Even as the defending champion Yankees finish a season that will see them win well over 90 games and possibly a division title, this team is hardly invincible and cannot even be considered on the same level as last year’s juggernaut.

The first and most glaring difference between this team and last is a serious lack of depth in the rotation.

While CC Sabathia has had a Cy Young-quality season, he has been without any support in the rotation for months with no real signs of a turnaround out there.

The pressure on CC to win his starts will only increase, as he will be matched up with the likes of Cliff Lee, David Price, and Roy Halladay throughout the playoffs.

After CC is where the questions begin. Without sugarcoating it, A.J. Burnett has been a shell of what he was in the playoffs last year, as start after start he has slung the ball to home plate seemingly with no idea where it is going. It’s questionable whether Joe Girardi is going to trust A.J. enough to give him the ball and doubtful whether the Yankees or their fans will have any faith in him to deliver.

From here the questions become even more complicated. Andy Pettitte had a fantastic year going before an injury sidelined him for a month. Since coming off the DL Pettitte has been up and down in two starts. If Pettitte can regain the form he had before the injury, the Yankees can count on having two solid pitchers heading into the playoffs.

However, it is likely that the Yankees will need Pettitte to pitch on three days’ rest like in last year’s playoffs, and with his age and injuries we’ll see how long he can hold up.

It seems unlikely that the Yankees will be able to rely on just these three pitchers like they did last year, but the options after them are quite limited.

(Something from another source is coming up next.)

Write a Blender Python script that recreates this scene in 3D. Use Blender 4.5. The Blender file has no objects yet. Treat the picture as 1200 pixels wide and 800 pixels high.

Phil Hughes has had a fantastic year despite being jerked around because of an innings limit, but it seems unlikely that the Yankees will rely on him as a starter after he has already reached his supposed limit.

Hughes may be destined for the bullpen, and if they move him there for the ALDS, there would be no looking back and starting him if he were needed in the ALCS or World Series. This would leave Girardi with the pu pu platter of fourth starter options that include Ivan Nova, Javier Vazquez’s “tired arm,” Dustin Moseley, and the incomparable Chad Gaudin.

So the Yankees’ pitching may not be where it was last year, but who cares, right? This is a team built around a powerful lineup headlined by All-Stars and MVPs. Certainly they can carry them to another championship.

If you believe this, you clearly were hibernating during the Yankees’ abbreviated playoff runs between 2004-2007.

Those lineups too featured a bevy of All-Star sluggers but ultimately fell short around rotations featuring the likes of Kevin Brown, Shawn Chacon, and our familiar friend Javier Vazquez. Perhaps this lineup is good enough to make up for our flaws, but those who have watched championship runs before know that good pitching always beats good hitting.

Could this version of the Yankees defy logic and win with one legitimate starter? Completely. Would I bet on it? Absolutely not. For Yankees nation, I hope I’m wrong.